Retype all material exactly. Pictures stay out of the copy.
--- Given entries ---
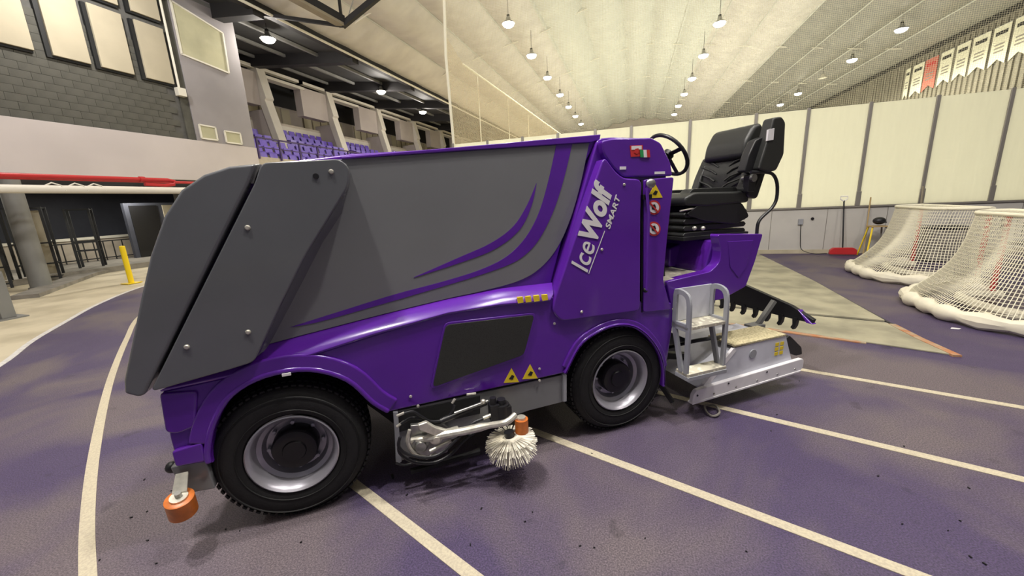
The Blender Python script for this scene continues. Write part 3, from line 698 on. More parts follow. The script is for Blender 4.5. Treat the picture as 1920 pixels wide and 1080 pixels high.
# tank: purple shell, grey side panel, stripes
tank_s = S([(470, 300)], .05)
shell = [(-.30, .90), (.04, .90), (.51, .99), (.92, 1.06), (1.60, 1.07), (1.62, 1.16), (1.72, 1.48), (1.86, 1.86), (1.965, 2.02), (1.90, 2.025), (1.03, 1.95), (.52, 1.925), (.04, 1.87), (-.02, 1.80), (-.38, 1.2)]
B().prism(shell, .052, W-.052).build('tank_shell', 'purple', IR, .014)
topl = S([(640, 294), (845, 277), (1126, 252), (1124, 262), (1108, 267), (845, 284), (640, 299)], .04)
B().prism(topl, .035, .075).build('tank_top_rim', 'purple', IR, .005)
def clean(pts, n=5): return [p[:2] for p in catmull([(x, z, 0) for x, z in pts], n)]
gp_top = S([(560, 304), (1105, 268)], .045)
gp_curve = clean(S([(1105, 268), (1090, 340), (1070, 410), (1045, 465), (1012, 504), (970, 528), (900, 547), (840, 560), (720, 589), (600, 620), (498, 647)], .045))
B().prism([gp_top[0]]+gp_curve+S([(450, 658)], .045), .046, .053).build('grey_side_panel', 'grey', IR, .002)
u_ = clean(S([(545, 613), (640, 583), (740, 552), (830, 528), (900, 506), (950, 481), (985, 446), (1010, 400), (1028, 340), (1043, 272)], .044))
l_ = clean(S([(1073, 270), (1056, 340), (1036, 400), (1010, 450), (982, 480), (950, 498), (890, 519), (800, 546), (700, 575), (600, 603), (545, 613.5)], .044))
B().prism(u_+l_, .0435, .0465).build('purple_stripe', 'purple', IR)
u_ = clean(S([(776, 520), (860, 483), (920, 456), (962, 425), (988, 385), (1006, 343)], .044))
l_ = clean(S([(1006, 343.5), (997, 385), (975, 430), (930, 466), (865, 492), (776, 520.6)], .044))
B().prism(u_+l_, .0435, .0465).build('accent_stripe', 'purple', IR)
# flared ledge along the foot of the tank
hi = S([(380, 680), (498, 648), (720, 590), (840, 561), (940, 541), (1036, 530)], .046); lo = S([(300, 736), (520, 689), (700, 630), (840, 590), (940, 574), (1032, 566)], -.045)
for mirr in (0, 1):
    b = B(); k = len(hi); Y = (lambda y: mir(y)) if mirr else (lambda y: y)
    for (xa, za), (xb, zb) in zip(hi, lo):
        xm = (xa+xb)/2; zm = za*.42+zb*.58
        b.v += [(xa, Y(.046), za), (xm, Y(-.03), zm), (xb, Y(-.048), zb+.012), (xb, Y(-.040), zb), (xb, Y(.06), zb), (xa, Y(.08), za)]
    for i in range(k-1):
        for j in range(6): b.f.append((6*i+j, 6*i+(j+1) % 6, 6*i+6+(j+1) % 6, 6*i+6+j))
    b.f += [tuple(range(6)), tuple(6*k-6+j for j in range(6))]
    b.build('tank_ledge', 'purple', IR, .004)
for x0 in (970, 985, 1000.5, 1016):
    pts = S([(x0, 557.5+(970-x0)*.10), (x0+10, 556.5+(970-x0)*.10), (x0+11, 567+(970-x0)*.10), (x0+1, 568.5+(970-x0)*.10)], -.047)
    B().prism(pts, -.052, -.036).build('yellow_marker', 'yellow', IR)

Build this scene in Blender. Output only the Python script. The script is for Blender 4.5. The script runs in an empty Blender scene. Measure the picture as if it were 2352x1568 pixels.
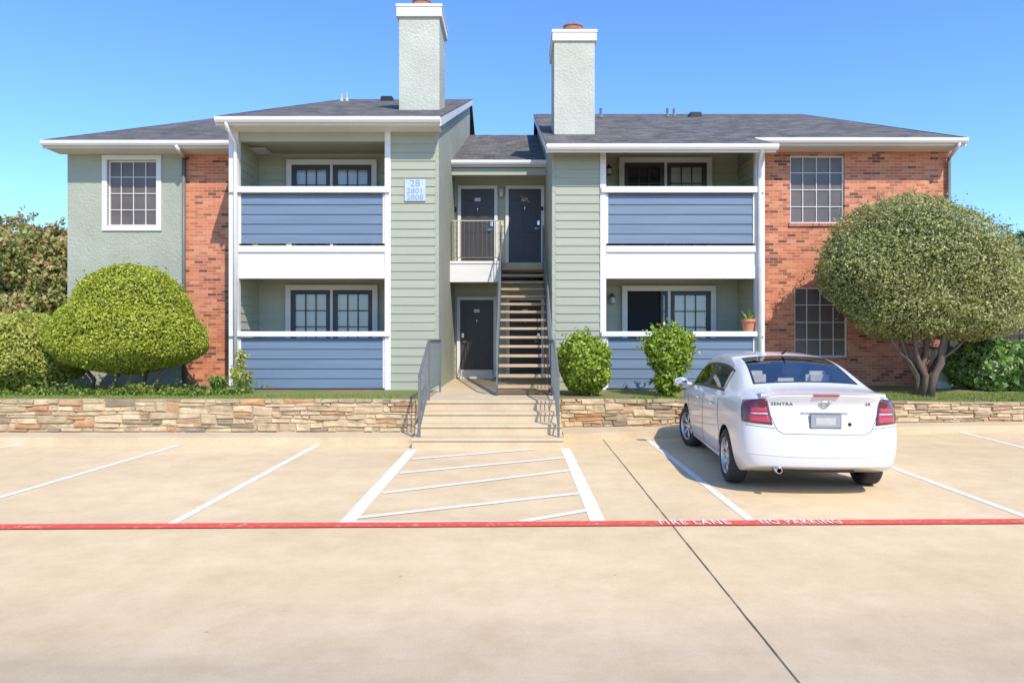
---
• [Solution to this task]:
The Blender Python script for this scene continues. Write part 3, from line 698 on. More parts follow. The script is for Blender 4.5. Treat the picture as 1920 pixels wide and 1080 pixels high.
# tank: purple shell, grey side panel, stripes
tank_s = S([(470, 300)], .05)
shell = [(-.30, .90), (.04, .90), (.51, .99), (.92, 1.06), (1.60, 1.07), (1.62, 1.16), (1.72, 1.48), (1.86, 1.86), (1.965, 2.02), (1.90, 2.025), (1.03, 1.95), (.52, 1.925), (.04, 1.87), (-.02, 1.80), (-.38, 1.2)]
B().prism(shell, .052, W-.052).build('tank_shell', 'purple', IR, .014)
topl = S([(640, 294), (845, 277), (1126, 252), (1124, 262), (1108, 267), (845, 284), (640, 299)], .04)
B().prism(topl, .035, .075).build('tank_top_rim', 'purple', IR, .005)
def clean(pts, n=5): return [p[:2] for p in catmull([(x, z, 0) for x, z in pts], n)]
gp_top = S([(560, 304), (1105, 268)], .045)
gp_curve = clean(S([(1105, 268), (1090, 340), (1070, 410), (1045, 465), (1012, 504), (970, 528), (900, 547), (840, 560), (720, 589), (600, 620), (498, 647)], .045))
B().prism([gp_top[0]]+gp_curve+S([(450, 658)], .045), .046, .053).build('grey_side_panel', 'grey', IR, .002)
u_ = clean(S([(545, 613), (640, 583), (740, 552), (830, 528), (900, 506), (950, 481), (985, 446), (1010, 400), (1028, 340), (1043, 272)], .044))
l_ = clean(S([(1073, 270), (1056, 340), (1036, 400), (1010, 450), (982, 480), (950, 498), (890, 519), (800, 546), (700, 575), (600, 603), (545, 613.5)], .044))
B().prism(u_+l_, .0435, .0465).build('purple_stripe', 'purple', IR)
u_ = clean(S([(776, 520), (860, 483), (920, 456), (962, 425), (988, 385), (1006, 343)], .044))
l_ = clean(S([(1006, 343.5), (997, 385), (975, 430), (930, 466), (865, 492), (776, 520.6)], .044))
B().prism(u_+l_, .0435, .0465).build('accent_stripe', 'purple', IR)
# flared ledge along the foot of the tank
hi = S([(380, 680), (498, 648), (720, 590), (840, 561), (940, 541), (1036, 530)], .046); lo = S([(300, 736), (520, 689), (700, 630), (840, 590), (940, 574), (1032, 566)], -.045)
for mirr in (0, 1):
    b = B(); k = len(hi); Y = (lambda y: mir(y)) if mirr else (lambda y: y)
    for (xa, za), (xb, zb) in zip(hi, lo):
        xm = (xa+xb)/2; zm = za*.42+zb*.58
        b.v += [(xa, Y(.046), za), (xm, Y(-.03), zm), (xb, Y(-.048), zb+.012), (xb, Y(-.040), zb), (xb, Y(.06), zb), (xa, Y(.08), za)]
    for i in range(k-1):
        for j in range(6): b.f.append((6*i+j, 6*i+(j+1) % 6, 6*i+6+(j+1) % 6, 6*i+6+j))
    b.f += [tuple(range(6)), tuple(6*k-6+j for j in range(6))]
    b.build('tank_ledge', 'purple', IR, .004)
for x0 in (970, 985, 1000.5, 1016):
    pts = S([(x0, 557.5+(970-x0)*.10), (x0+10, 556.5+(970-x0)*.10), (x0+11, 567+(970-x0)*.10), (x0+1, 568.5+(970-x0)*.10)], -.047)
    B().prism(pts, -.052, -.036).build('yellow_marker', 'yellow', IR)

Build this scene in Blender. Output only the Python script. The script is for Blender 4.5. The script runs in an empty Blender scene. Measure the picture as if it were 2352x1568 pixels.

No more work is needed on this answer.